Niat Pemerintah Jokowi 2019-2024 untuk mendorong penyelesaian konflik belum terlihat. Kebijakan neo-liberal justru semakin dipertontonkan tanpa malu-malu. Segala agenda perombakan, penegakan hukum dan deregulasi kebijakan serta modifikasi birokrasi, selalu diarahkan untuk tujuan meningkatkan investasi.
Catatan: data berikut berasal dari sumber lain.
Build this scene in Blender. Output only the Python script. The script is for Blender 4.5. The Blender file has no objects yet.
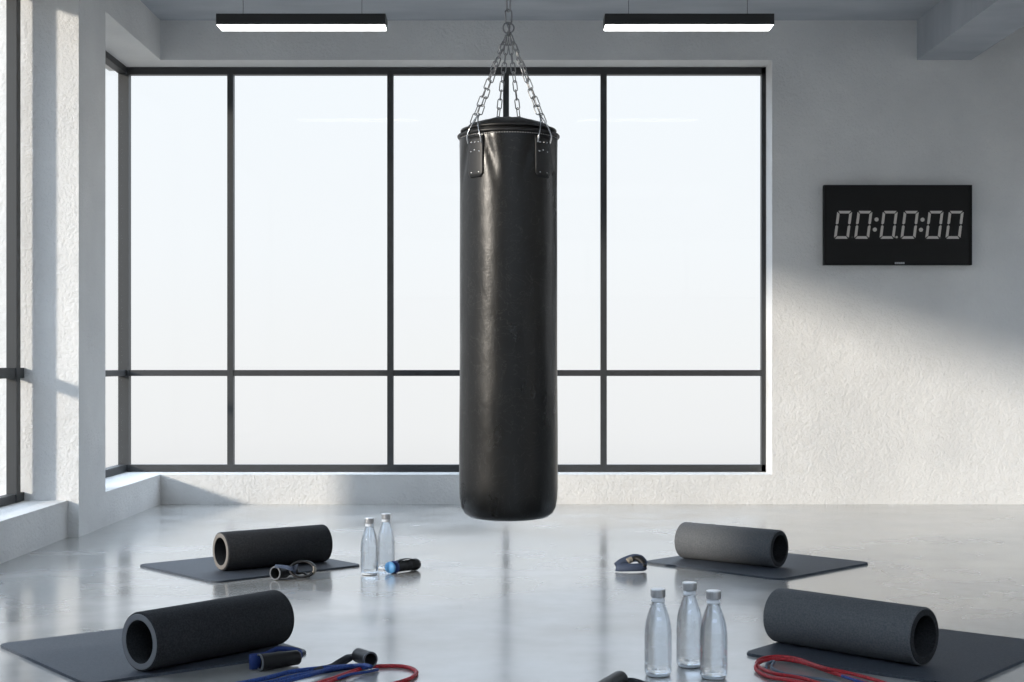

Produk unggulannya saat ini adalah omnibus hukum Cipta Lapangan Kerja, yang singkatnya merupakan jalan tol masuknya pemodal-pemodal ke Indonesia, tanpa safeguard lingkungan dan social yang ketat.
Di tengah situasi formalisme hukum yang meniadakan klaim masyarakat adat dan lokal atas sumber daya alam, mereka dengan sistem sosialnya sendiri sering berhasil menempatkan diri pada posisi yang resisten terhadap tafsir kekuasaan negara atas wilayah lokal. Inisiasi Masyarakat Adat Karampuang, Desa Tompobullu, Kabupaten Sinjai, Provinsi Sulewesi Selatan salah satunya. Mereka berhasil mendorong pemerintah desa melakukan optimalisasi pemanfaatan dana desa untuk pengembangan ruang-ruang adat. Beberapa di antaranya untuk pengelolaan wilayah adat, inventarisasi potensi sumber daya alam dalam wilayah dan hutan adat, pelestarian kebudayaan, serta penguatan nilai, pengetahuan, aturan dan tata kepengurusan hidup bersama di wilayah adat karampuang . “Pemuda adat Karampuang telah memetakan potensi yang terdapat di wilayah dan hutan adat. Hasilnya telah dituangkan dalam buku berjudul Hanuae Karampuang. Buku itu memuat informasi utuh seluk beluk Komunitas Adat Karampuang dan gagasan pemuda adat untuk mengelola hutan adat. Hutan adat tersebut dinamakan Ajju’ Tarana, artinya pohon asuh”, jelas Solichin, dari Masyarakat Adat Karampuang.
“Program dan kebijakan pemerintah hanya akan menjelma menjadi institutional corruption apabila tidak memenuhi kebutuhan riil masyarakat. Belajar inisiatif Masyarakat Adat karampuang, tidak sulit bagi pemerintah untuk merancang program yang memenuhi kebutuhan masyarakat. Masyarakat yang paling tahu apa yang mereka butuhkan, dan bagaimana cara mengalokasikan sumber daya yang ada untuk memenuhi kebutuhan tersebut. Pemerintah hanya perlu membuka kesempatan untuk mendengar dan mendampingi masyarakat dalam menyusun perencanaan yang mereka butuhkan untuk menyelesaikan konflik”, tutup Dahniar Andriani.